Tuve un sueño extraño otra vez. Soñé que era un niño mudo, que soñaba con hablar. Y mis manos trazaban sinfonías en el espacio. Pero algo no cuadraba, porque mis manos eran algo torpes. Por eso me quemé el brazo cuando era niño, mientras echaba aire al anafre para avivar el carbón. Mi madre vendía quesadillas y nosotros, mis hermanos y yo, ayudábamos en lo que podíamos a nuestra corta edad. Íbamos por la masa o el carbón, destapábamos los refrescos y así sucesivamente con las pequeñas tareas. Aquello no era un sueño, sólo lo de que era mudo. Y lo de las sinfonías con las manos. Así que me quemé el brazo y mi madre me despidió aquel día: “Órale, chamaco baboso, sáquese para la casa”. Algún ungüento me puso para la quemadura, pero no fue remedio.
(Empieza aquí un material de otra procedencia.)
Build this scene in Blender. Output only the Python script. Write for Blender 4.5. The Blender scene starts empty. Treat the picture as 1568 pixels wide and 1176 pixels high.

Y lloré cuando me iba.
Mi madre cocinó horas extras y vendió quesadillas en el portal de aquella vecindad para que pudiéramos ir a la escuela. Mi madre hizo esfuerzos extraordinarios con tal de que tuviéramos lo elemental. Fui un niño tímido, conviviendo con mis silencios, acostumbrado a trabajar desde los siete años. Fui un chamaco frágil que lloraba en silencio cuando extrañaba a mi padre. Pero aquel miserable alcohólico ni siquiera sabía la fecha de mi cumpleaños.
Luego, cuando terminé la secundaria hubo una misa y me obligaron a usar el uniforme de gala, que era espantoso. Aún tengo una foto de aquel día, con mi casquete corto y unas gafas enormes que contrastaban con mi cara de adolescente estúpido. Tal vez por eso, cuando me gradué de la prepa fui a recoger mi diploma yo solo. No eran buenos momentos en casa. No sé si fue la melancolía o el fin de esa etapa. Pero lloré cuando salí del salón de actos. Acaso porque alcancé a pasar en examen extraordinario la última materia que debía. O tal vez porque mi madre tenía otro marido estúpido y borracho. No lo sé, pero aquella noche lloré hasta quedar dormido.
Por el contrario, el día que me gradué de la universidad me sentí como un niño feliz, igual que si hubiera llegado a la meta en un triciclo Apache. Los desvelos y regaños de mi madre durante tantos años al fin habían redituado en algo invaluable. Fue una de las mejores etapas de mi vida, que se cerraba con cierta estabilidad. Aquella vez lloré de felicidad. Fue tan gratificante y liberador.
Han pasado tantos años desde que era un niño que despachaba refrescos en el puesto de mi madre. Ha pasado tanto desde que redacté mi primera tarea de español. Han pasado muchas historias por mis manos. He contado tanto desde estas páginas. Así que el día que me despedí de las redacciones de El Gráfico y El Universal, sonreí satisfecho, porque siento que al fin tuve mi doctorado con honores.
Gracias a mi exjefa María Félix, a Pablo Ramos, a Oscar Altamirano que ilustró cada paso, a todos los que valoraron este “Manual para canallas” desde el principio. Especialmente, gracias a todos los lectores que rieron o lloraron, que se han sentido cercanos. Han sido años fantásticos y de desvelos, unos más y otros menos, pero cada uno valió la pena. Como diría Dante Guerra: “En este viaje rudo y alucinante,/ surfeando las paredes del huracán,/ se ven tan bien las cosas,/ desde una altura fenomenal./ Sigamos buscando olas/ y tormentas dignas de surfear”.